L’ohaguro se démocratise même s’il est majoritairement utilisé au sein de l’aristocratie. Si les hommes ne souffrent aucune exception à sa pratique son usage se restreint chez les femmes. Les femmes mariées, non mariées mais âgées de plus de plus de 18 ans, les geishas et les femmes du monde flottant (quartier des plaisirs) se devaient de noircir leurs dents. Les petites gens ne se noircissaient les dents que lors des cérémonies importantes (mariage, funérailles, fêtes, …).
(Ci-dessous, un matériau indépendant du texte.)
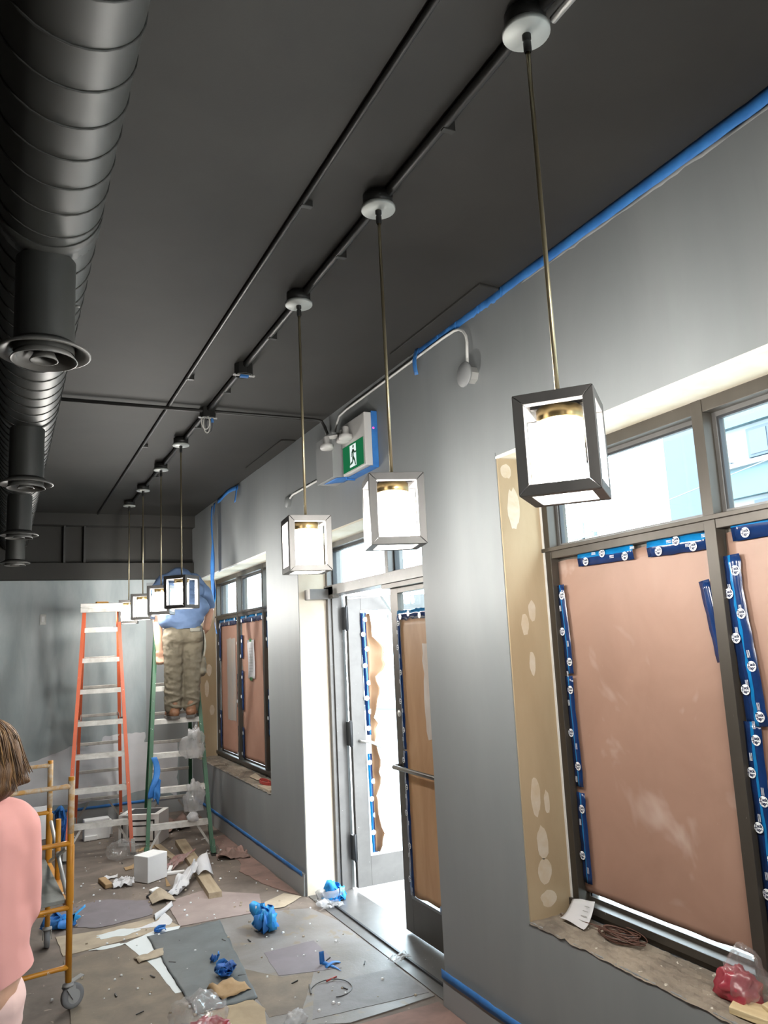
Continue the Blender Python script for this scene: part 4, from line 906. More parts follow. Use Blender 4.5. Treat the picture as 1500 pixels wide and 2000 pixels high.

Ere Meiji (明治時代 – 1868 à 1912) à nos jours

En 1868, l’Empereur Meiji retourne sur le trône. Le Japon entre alors dans un important mouvement de modernisation. Le système féodal est aboli, les anciens titres de noblesses supprimés, et la pratique de l’ohaguro interdite le 5 février 1870. Son usage tombera alors progressivement en désuétude. Il est de nos jours possibles de voir quelque survivance de cette coutume dans le maquillage des geishas et de certains acteurs de kabuki (théâtre).

Les raisons de l’ohaguro

ohaguro

De nombreuses raisons sont avancées pour expliquer la pratique de l’ohaguro. Esthétisme d’une époque, rang social, vertus de la personne ainsi fardée, message à destination d’autrui (pour les femmes mariés)… On peut aussi avancer que l’encre enduite sur les dents avait la réputation d’avoir un effet bénéfique sur la dentition.

L’encre

La teinture noire provenait du mélange d’une poudre nommée « fushi » et d’un liquide nommé « kanemizu ». La poudre était composée à partir du tannin de galle de sumac (arbre aussi connu sous le nom de rhus).

Le liquide, malodorant et de couleur marron foncé, provenait de la dissolution de fer dans de l’acide acétique. Cet acide était obtenu par le mélange de vinaigre, de thé et d’alcool de riz.

Le mélange de la poudre avec le liquide provoquait un précipité noir donnant un effet laqué lorsqu’il était appliqué sur les dents.

La pratique

L’ohaguro était une pratique très contraignante et assez nauséabonde. L’effet laqué obtenu par l’application sur les dents de l’encre noire n’était que de courte durée (environ 2 à 3 jours). L’opération devait dont être répétée très régulièrement. Afin de prolonger la durée de vie du mélange, certaines personnes se frottaient les dents avec de l’écorce de grenade.

ensemble ohaguro

Le nécessaire

Afin de pouvoir s’enduire les dents de teinture noire. Un nécessaire particulier fut élaboré au cours des siècles. Certains ensembles, en laque recouvert de feuilles d’or, sont de véritables objets d’art. Ce nécessaire se compose d’un large récipient (sorte de petite bassine nommée mimidarai) sur lequel repose une sorte de plateau rectangulaire (watashigane). Sur ce plateau sont disposés un bol, dans lequel la décoction était faite, ainsi qu’une sorte de « petite théière » contenant le « kanemizu » (composant liquide de l’encre). Pour être complet cet ensemble comprend en plus des petites boites carrées conservant le fushi (composant poudré de l’encre), un ou plusieurs pinceaux, utilisés pour appliquer l’encre sur les dents.